The True
Discovery of God
True believers in God feel the joy of His discovery. So boundless is their happiness that they cannot but share it with others.
Most of the stars in the heavens are larger and more radiant than the sun and have been shining for billions of years without their reserves of thermal energy showing any signs of being exhausted. So how do stars produce such vast amounts of energy? It is a question finally answered by the Noble Prize-winning astrophysicist Hans Bethe (1906-2005) after many years of scientific study.
The day he made his great scientific discovery—he was with his wife in New Mexico. They were out in the desert at night, and the stars shone brightly on the vast open expanse. His wife, Rose, exclaimed over their exceptional brightness, and Bethe replied, “Do you realize, just now, you are standing next to the only human being who knows why they shine?”
What Hans Bethe knew was only part of the answer. Neither he nor any other astrophysicist can say, or will ever be able to say, why or how this carbon cycle comes to operate in stars at all. The crux of the matter is that some things cannot even be approached by men of science, for they belong to a realm far beyond the scope of their scientific findings. The truth lies in the domain of the Almighty— the Creator and Sustainer of the universe. God has invested the stars with a lustre that seems almost magical.
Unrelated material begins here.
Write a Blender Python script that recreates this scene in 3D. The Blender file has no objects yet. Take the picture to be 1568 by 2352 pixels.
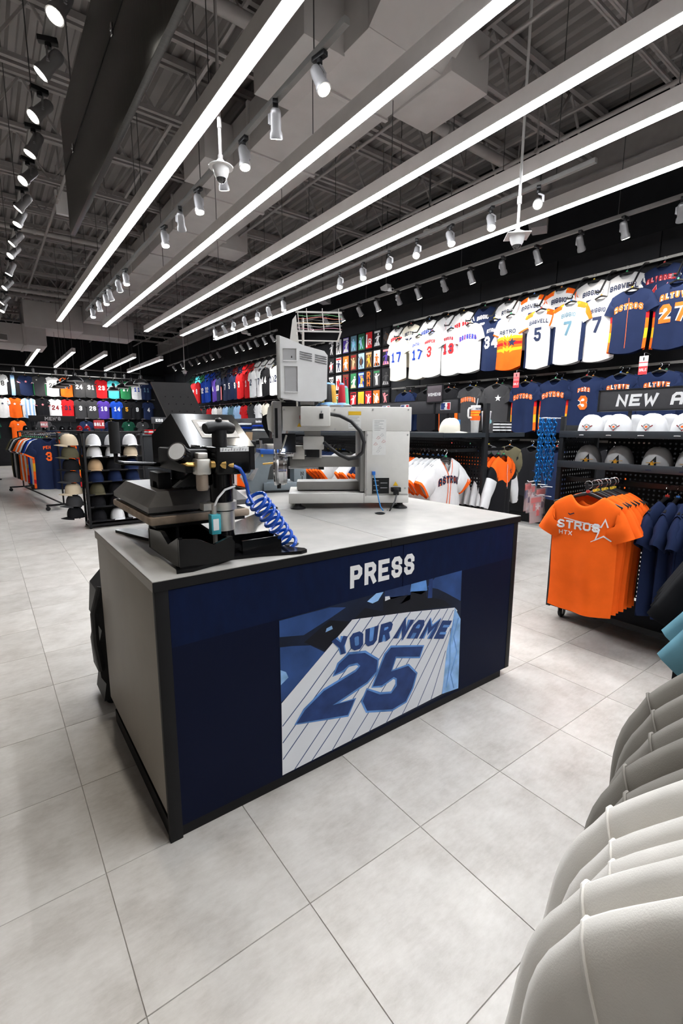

It is one of the ironies of our God-created existence that a scientist should be so emotionally demonstrative when he has discovered how some part of nature works, but not why, while the far greater discovery of God and His works should arouse in him no such feelings. True believers in God feel the joy of His discovery, and so boundless is their happiness that they cannot but share it with others. If in thinking of God and carry out religious duties, they experience no such sense of uplift, it simply means that the actual discovery of their Maker yet awaits them.